Not surprisingly, Caramel Custard has become one of the kids favourite desserts as well.

Usually we just scoop the custard out of the pan but if you are serving it as a dessert, just turn it out onto a nice wide, flat dish. Some of the custard may stick to the pan but I think this just gives it that nice home-made look!

Monday, 3 March 2008

Chocolate Brownies

Chocolate Brownies are without a doubt one of my children's favourite cakes. My son used to love taking it to kindergarten for his snack time and my daughter just cant get enough! They love their brownies so much that no birthday is complete without Chocolate Brownies. It's just one of those Must Haves!

This batch of brownies was made for Sarah's 4th Birthday. Fortunately for the kids, Chocolate Brownies are not limited to birthdays. They love eating these delectable, chocolatey morsels with a bowl of ice cream, maybe with a glass of milk or simply on its own.

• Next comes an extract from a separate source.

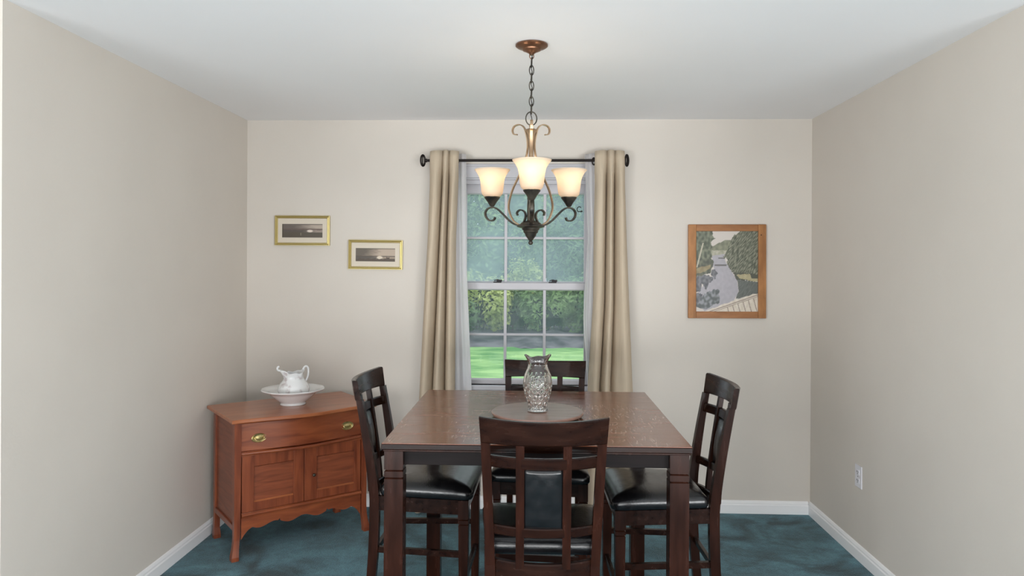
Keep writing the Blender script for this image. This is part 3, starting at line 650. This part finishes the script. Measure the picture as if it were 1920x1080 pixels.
# ------------------------------------------------------------------ dining table
TW, TZ = 1.06, .914
tb = thing('dining_table', 'square counter-height espresso dining table with scratched top', 'table', (-.011, -1.52, 0), .005)
MB().box(-TW/2+.002, TW/2-.002, -TW/2+.002, TW/2-.002, TZ-.003, TZ, .001).build('tabletop', M['top'], tb)
MB().box(-TW/2, TW/2, -TW/2, TW/2, TZ-.022, TZ-.003, .002).build('tabletop_edge', M['darkh'], tb)
b = MB().box(-TW/2+.006, TW/2-.006, -TW/2+.006, TW/2-.006, TZ-.030, TZ-.0225, .002); b.build('top_underlay', M['dark'], tb)
for sx in (-1, 1):
    for sy in (-1, 1):
        cx, cy = sx*(TW/2-.042), sy*(TW/2-.042); secs = []
        for z, hw in ((0, .031), (.01, .0325), (.788, .0325), (.7925, .0275), (.7945, .0275), (.7950, .0325), (.8140, .0325), (.8185, .0275), (.8205, .0275), (.8210, .0325), (TZ-.030, .0325)):
            secs.append([(cx-hw, cy-hw, z), (cx+hw, cy-hw, z), (cx+hw, cy+hw, z), (cx-hw, cy+hw, z)])
        MB().loft(secs).build('leg', M['dark'], tb)
for s in (-1, 1):
    e = TW/2-.074; o_ = s*(TW/2-.035)
    MB().box(-e, e, min(o_, o_-s*.02), max(o_, o_-s*.02), .832, TZ-.030, .001).build('apron', M['apron'], tb)
    MB().box(min(o_, o_-s*.02), max(o_, o_-s*.02), -e, e, .832, TZ-.030, .001).build('apron', M['apron'], tb)
# lazy susan
sc = (-.004, -1.586)
ls = thing('lazy_susan', 'round brown turntable disc in the middle of the dining table', 'turntable', (sc[0], sc[1], TZ))
MB().lathe([(0, 0), (.11, 0), (.11, .009), (0, .009)], 40).build('base', M['dark'], ls, smooth='auto')
MB().lathe([(0, .009), (.178, .009), (.184, .012), (.186, .016), (.186, .020), (.183, .0235), (0, .0235)], 96).build('turntable', M['susan'], ls, smooth='auto')
# crystal vase
VZ = TZ+.0238
prof = [(.000, .006), (.036, .0), (.0405, .002), (.041, .010), (.0385, .020), (.041, .032), (.047, .052), (.054, .074), (.0585, .096), (.059, .116), (.056, .138), (.049, .158), (.0415, .174), (.0385, .188), (.040, .200), (.045, .211), (.051, .220)]
from bisect import bisect
def rr(z):
    for (a, b1), (c, d) in zip(prof[1:], prof[2:]):
        if b1 <= z <= d: return a+(c-a)*(z-b1)/(d-b1)
    return prof[-1][0]
n = 144; K = 90; V = []; secs = []
for j in range(K+1):
    z = .22*j/K; q = []
    for i in range(n):
        a = 2*PI*i/n; r = rr(z)
        if .018 < z < .112:                       # diamond cuts
            p_, q_ = a*12/(2*PI), z/.030; g1 = abs(((p_+q_) % 1)-.5); g2 = abs(((p_-q_) % 1)-.5); r -= .0036*max(0, 1-min(g1, g2)*5.0)+.0
        elif z <= .018: r -= .002*(1-abs(math.cos(a*12)))
        elif .112 <= z < .150: r -= .0034*(1-abs(math.cos(a*8)))*min(1, (.150-z)/.008)*min(1, (z-.112)/.004)
        zz = z
        if z > .19: k = (z-.19)/.03; zz += k*(.0065*math.cos(2*a+.35)+.003*math.cos(5*a)); r += k*.003*math.cos(2*a+.35)
        q.append((r*math.cos(a), r*math.sin(a), zz))
    secs.append(q)
for j in range(K, 3, -1):
    z = .22*j/K; q = []
    for i in range(n):
        a = 2*PI*i/n; r = rr(z)-(.0055 if z < .19 else .0055-.002*(z-.19)/.03); zz = z
        if z > .19: k = (z-.19)/.03; zz += k*(.0065*math.cos(2*a+.35)+.003*math.cos(5*a)); r += k*.003*math.cos(2*a+.35)
        q.append((r*math.cos(a), r*math.sin(a), zz))
    secs.append(q)
vs_ = thing('crystal_vase', 'clear cut-crystal vase with wavy rim standing on the turntable', 'vase', (-.004, -1.590, VZ), .3)
MB().loft(secs).build('vase', M['crystal'], vs_, smooth='auto')

# ------------------------------------------------------------------ counter-height chairs (local: faces +y, posts at y = 0)
def lean(z):
    if z < .55: return -.034*((.55-z)/.55)**2.2
    return -.070*((z-.55)/.49)**1.25
def half(z): return .186+(.0205*max(0, (z-.5)/.54))
def bow(x, z, w=.172): return -.045*(1-min(1, (x/w)**2))
def make_chair(label):
    t = thing('counter_chair', label, 'chair', (0, 0, 0), 0, 'counter-height chairs round the dining table')
    for s in (-1, 1):
        secs = []
        for k in range(17):
            z = .955*k/16; hx = half(z); d = .040 if z < .6 else .040-.014*(z-.6)/.35; w = .030
            if z < .3: d = .034+.006*z/.3
            y = lean(z)
            secs.append([(s*hx, y, z), (s*(hx-w), y, z), (s*(hx-w), y+d, z), (s*hx, y+d, z)])
        MB().loft(secs).build('leg', M['dark'], t)
        secs = []; cx, cy = s*.196, .402
        for z, hw in ((0, .015), (.01, .016), (.450, .0205), (.4535, .017), (.456, .017), (.4565, .0212), (.470, .0212), (.4735, .017), (.476, .017), (.4765, .022), (.553, .022)):
            secs.append([(cx-hw, cy-hw, z), (cx+hw, cy-hw, z), (cx+hw, cy+hw, z), (cx-hw, cy+hw, z)])
        MB().loft(secs).build('leg', M['dark'], t)
    def curved(z0, z1, hx0, hx1, th, name, mat, n=24, off=.004, rnd=.004, dip=0):
        secs = []
        for i in range(n+1):
            s = -1+2*i/n; q = []
            for (zz, dy) in ((z0, rnd), (z0+rnd, 0), (z1-rnd, 0), (z1, rnd), (z1, th-rnd), (z1-rnd, th), (z0+rnd, th), (z0, th-rnd)):
                hx = hx0+(hx1-hx0)*(zz-z0)/(z1-z0); x = s*hx; q.append((x, lean(zz)+bow(x, zz, hx1)+dy+off, zz-(dip*(1-s*s) if zz > (z0+z1)/2 else 0)))
            secs.append(q)
        return MB().loft(secs).build(name, mat, t, smooth='auto')
    curved(.953, 1.040, .203, .2085, .022, 'crest_rail', M['darkh'], off=0, dip=.009)
    curved(.872, .911, .175, .177, .018, 'cross_rail', M['darkh'])
    curved(.643, .676, .165, .166, .018, 'cross_rail', M['darkh'])
    for s in (-1, 1):
        secs = []
        for k in range(13):
            z = .54+(.957-.54)*k/12; x = s*.0755; y = lean(z)+bow(x, z)+.003
            secs.append([(x-.0135, y, z), (x+.0135, y, z), (x+.0135, y+.020, z), (x-.0135, y+.020, z)])
        MB().loft(secs).build('slat', M['dark'], t)
    # leather back pad
    secs = []; nx = 12
    for k in range(15):
        z = .675+(.873-.675)*k/14; e = math.sin(PI*k/14)**.5; fr = []; bk = []
        for i in range(nx+1):
            x = -.062+.124*i/nx; g = (math.sin(PI*i/nx)**.5)*e; y = lean(z)+bow(x, z); fr.append((x, y+.014+.020*g, z)); bk.append((x, y+.008-.006*g, z))
        secs.append(fr+bk[::-1])
    MB().loft(secs).build('back_pad', M['leather'], t, smooth=True)
    curved(.493, .556, .157, .158, .024, 'seat_rail', M['darkh']); MB().box(-.176, .176, .389, .415, .493, .552, .002).build('seat_rail', M['darkh'], t)
    for s in (-1, 1):
        secs = [[(s*hx, y, .493), (s*hx, y, .552), (s*(hx-.022), y, .552), (s*(hx-.022), y, .493)] for hx, y in ((.184, .038), (.212, .382))]
        MB().loft(secs).build('seat_rail', M['darkh'], t)
        secs = [[(s*hx, y, .312), (s*hx, y, .336), (s*(hx-.018), y, .336), (s*(hx-.018), y, .312)] for hx, y in ((.178, .026), (.205, .388))]
        MB().loft(secs).build('stretcher', M['darkh'], t)
    MB().box(-.162, .162, .002, .020, .290, .314, .002).build('stretcher', M['darkh'], t); MB().box(-.182, .182, .394, .412, .195, .225, .002).build('stretcher', M['darkh'], t)
    # cushion
    def outl(ins):
        P_ = []; hxr, hxf, y0, y1 = .193-ins, .226-ins, .044+ins, .440-ins; R = max(.012, .035-ins*.3)
        for (cx, cy, a0) in ((hxf-R, y1-R, 0), (-hxf+R, y1-R, 90), (-hxr+R*.6, y0+R*.6, 180), (hxr-R*.6, y0+R*.6, 270)):
            r_ = R if a0 < 180 else R*.6
            for k in range(7): a = math.radians(a0+15*k); P_.append((cx+r_*math.cos(a), cy+r_*math.sin(a)))
        # subdivide the straight runs so the dome shades smoothly
        out = []
        for i in range(len(P_)):
            p, q = Vector(P_[i]), Vector(P_[(i+1) % len(P_)]); k = 8 if i % 7 == 6 else 1
            for j in range(k): out.append(tuple(p.lerp(q, j/k)))
        return out
    secs = []
    for z, ins in ((.553, .012), (.556, .004), (.563, 0), (.585, 0), (.597, .005), (.606, .016), (.613, .034), (.619, .062), (.623, .10), (.625, .15)):
        o_ = outl(ins); secs.append([(x, y, z-.007*max(0, (y-.36)/.08)*(z > .59)) for x, y in o_])
    MB().loft(secs).build('seat_cushion', M['leather'], t, smooth=True)
    return t
c1 = make_chair('espresso chair with black pad, nearest, its back turned to the viewer')
c1.location = (.017, -2.128, 0); c1.rotation_euler = (0, 0, .012)
dup(c1, (-.702, -1.312, 0), -PI/2-.035, 'espresso chair at the left side of the table, beside the washstand')
dup(c1, (.722, -1.400, 0), PI/2+.035, 'espresso chair at the right side of the table, before the bare wall')
dup(c1, (.030, -.862, 0), PI+.0-.06, 'espresso chair at the far side of the table, before the window')

# ------------------------------------------------------------------ chandelier
cx, cy = -.036, -1.52
cl = thing('chandelier', 'three-light bronze chandelier with frosted bell shades hanging over the table', 'chandelier', (cx, cy, H))
Z0 = -H
def zy(y, D=439): return 1.5226+(501.5-y)/D
MB().lathe([(0, 0), (.062, 0), (.067, -.003), (.067, -.008), (.060, -.013), (.052, -.016), (.040, -.020), (.038, -.025), (.024, -.031), (.012, -.038), (.008, -.045), (0, -.045)], 48).build('canopy', M['copper'], cl, smooth='auto')
def link(zc, lz, lx, r, rot):
    pts = []
    for k in range(20):
        a = 2*PI*k/20; p = Vector((lx*math.cos(a), 0, zc+lz*math.sin(a))); pts.append(Matrix.Rotation(rot, 3, 'Z') @ p)
    return MB().tube(pts, r, 8, closed=True)
zt = 2.392; i = 0
link(2.391-H, .011, .009, .002, .3).build('chain_link', M['copper'], cl, smooth=True)
z = 2.365
while z > 2.165:
    link(z-H, .0205, .0095, .0021, .35 if i % 2 else 1.75).build('chain_link', M['bronze'], cl, smooth=True); z -= .0322; i += 1
link(2.133-H, .028, .023, .0026, .15).build('hanging_loop', M['bronze'], cl, smooth=True)
MB().tube([(.004*math.sin(k*1.7), .004*math.cos(k*1.7), 2.40-H-.0175*k) for k in range(17)], .0016, 6).build('cord', M['rod'], cl, smooth=True)
c = (0, 0, -H)
MB().lathe([(0, 2.112), (.006, 2.110), (.009, 2.102), (.007, 2.094), (.022, 2.088), (.024, 2.084), (.016, 2.070), (.011, 2.045), (.009, 2.0), (.010, 1.96), (0, 1.96)], 32, c).build('column_cap', M['bronze_lit'], cl, smooth='auto')
MB().lathe([(0, 1.965), (.0135, 1.965), (.0135, 1.845), (.0155, 1.84), (.0155, 1.80), (.014, 1.795), (.0155, 1.775), (.0155, 1.70), (0, 1.70)], 28, c).build('column', M['bronze'], cl, smooth='auto')
MB().lathe([(0, 1.712), (.018, 1.711), (.026, 1.704), (.040, 1.702), (.045, 1.694), (.056, 1.690), (.058, 1.685), (.046, 1.681), (.038, 1.680), (.036, 1.675), (.030, 1.668), (.031, 1.664), (.024, 1.656), (.022, 1.648), (.014, 1.638), (.009, 1.630), (.006, 1.627), (.0095, 1.622), (.0095, 1.617), (.005, 1.611), (0, 1.610)], 40, c).build('hub', M['bronze'], cl, smooth='auto')
armpx = [(928.5, 410.4), (925.7, 415.6), (917.7, 416), (911, 409), (909.8, 400.5), (914.5, 394), (923.7, 391.5), (933.7, 396), (943.6, 405.5), (953.6, 416), (964.3, 424), (973.5, 426.5), (981.5, 421.5), (985.4, 410.4), (982.7, 402), (975.5, 398.6), (969.5, 403), (970.7, 408.4)]
strap = [(979, 428.3), (964.3, 419.4), (956.4, 404.4), (954, 388.5), (959.6, 364.6), (969.5, 342.7), (979.0, 322.8), (985.0, 304.9), (988, 289), (988, 275), (985, 258), (981, 247.5), (973.5, 242.4), (964.3, 244), (960.4, 251), (962.7, 258.5), (969, 260)]
def rz(px): return [tuple(q) for q in smooth_path([((994.5-x)/380, zy(y)-H) for x, y in px], 5)]
for ang in (-PI/2+.03, PI/6+.03, PI*5/6+.03):
    MB().ribbon(rz(armpx), .012, .0055, ang, (0, 0, 0)).build('arm', M['bronze'], cl, smooth='auto')
    k = rz(strap)
    MB().ribbon(k, .011, .0045, ang, (0, 0, 0)).build('scroll_strap', M['bronze_lit'], cl, smooth='auto')
    ex, ey = .189*math.cos(ang), .189*math.sin(ang)
    MB().lathe([(0, 1.818), (.033, 1.818), (.034, 1.814), (.028, 1.806), (.019, 1.794), (.011, 1.780), (.006, 1.776), (.007, 1.770), (0, 1.768)], 28, (ex, ey, -H)).build('cup', M['bronze'], cl, smooth='auto')
    sp = [(.030, 1.8185), (.0365, 1.821), (.043, 1.828), (.0465, 1.841), (.0487, 1.860), (.051, 1.883), (.055, 1.900), (.061, 1.912), (.068, 1.923), (.0755, 1.931), (.0765, 1.934), (.0745, 1.9345), (.066, 1.925), (.059, 1.9135), (.053, 1.900), (.049, 1.883), (.0465, 1.860), (.0445, 1.841), (.041, 1.829), (.035, 1.8225), (.030, 1.8215)]
    sh = MB().lathe(sp, 48, (ex, ey, -H)).build('lamp_shade', M['shade'], cl, smooth=True)
    MB().lathe([(0, 1.905), (.010, 1.902), (.017, 1.892), (.020, 1.880), (.017, 1.866), (.011, 1.850), (.010, 1.822), (0, 1.819)], 20, (ex, ey, -H)).build('bulb', M['bulb'], sh, smooth=True)
    ld = bpy.data.lights.new('bulb_light', 'POINT'); ld.energy = .6; ld.color = (1, .90, .76); ld.shadow_soft_size = .012
    lo_ = bpy.data.objects.new('bulb_light', ld); C.objects.link(lo_); lo_.location = (cx+ex, cy+ey, 1.918)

This is my recipe for Chocolate Brownies:

250gm butter
2 cups caster sugar
4 eggs
2 tsp vanilla
3/4 cup cocoa
1 cup flour
1/2 tsp baking powder
100g walnuts - chopped
100g chocolate chips

Melt butter and let cool. Beat melted butter with sugar till nicely combined. Add in eggs one at a time and continue to beat until creamy.
Sift flour with bakign powder. Fold into cream mixture. Add in cocoa and mix well. Stir in vanilla, nuts and choc chips. Mix well
spread into a greased and lined rectangular pan and bake in a preheated 170C oven for 40 mins or till done.

The idea of arranging the brownies in a pyramid came from the Lovely Wife. Apparently "Nigella does it this way." I'm wondering when my wife got to be on first name basis with Nigella Lawson...

These brownies are very moist and chocolatey. The crust on top is nice and crunchy too. Most people dont believe that I only use cocoa in the mix and not melted chocolate. As I said earlier, the kids love these brownies and can eat them at any time of the day. The brownies never last too long as both The Lovely Wife and I also stuff our faces with it.

I think my daughter sums up these brownies the best. While stuffing her face she will announce "Daddy, I dont Like your brownies... I LOVE them!"